Transformación es la primera palabra que se viene a mi mente cuando pienso en el otoño. Es cierto que todo siempre está cambiando, pero al observar a las hojas de los árboles cambiar de color, luego caerse, permanecer en el suelo y finalmente fusionarse con la tierra, no puedo evitar pensar aún más en que todo muta a su debido tiempo. Es más, para que algo nazca primero tiene que haber una muerte. Pareciera ser que todo lo nuevo siempre nace desde la tierra y si lo llevamos a un terreno más humano, todo lo que pasa en nuestro interior ocurre mediante ciclos que nos dan muerte y, luego, vida.
Este último tiempo ha sido especialmente difícil. Los cambios llegan a mí sin estar necesariamente preparada o, tal vez, es necesario que lleguen para que "la tierra" quede lista para la siembra. Pienso en esta etapa de mi historia, cuando estoy eligiendo y creando mi propio proyecto de vida, y siento que jamás pasé por un momento como este, lo que me alivia desde la perspectiva de lo nuevo, pero a su vez, me produce mucho miedo, porque es una apuesta, un salto a ciegas. Ahora bien, esto último tampoco lo juzgo (por lo menos ya no, después de harto esfuerzo), porque justamente se presenta el desafío de creer más que nunca en la fuerza de la vida, en el proyecto y misión que hay reservado para mi en alguna parte de este planeta. Esta fe en la vida, en Dios, es al mismo tiempo esperanza: creer en que la vida nos sitúa en circunstancias que nos remecerán y que tarde o temprano nos conducirán a puerto, siempre y cuando "uno ponga los medios".

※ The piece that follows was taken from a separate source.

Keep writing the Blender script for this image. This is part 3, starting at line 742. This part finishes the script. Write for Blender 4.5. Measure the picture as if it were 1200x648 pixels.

En estos momentos me siento como esa hoja que se ha desprendido del árbol y que comienza a caer, luego de haber cumplido un ciclo y que está pronta a llegar a la Tierra, a esa gran madre que se encarga de las transformaciones de todo lo que habita sobre ella. Solo pido tener la lucidez de vivir este nuevo ciclo con gran inocencia, con mucha alegría y, sobre todo,con sencillez, disfrutando cada momento sabiendo que es el único que tendré y confiando plenamente en que este es el lugar preciso en el que tengo que estar, tal como aquella pequeña hoja que se entrega pacientemente al espíritu del viento.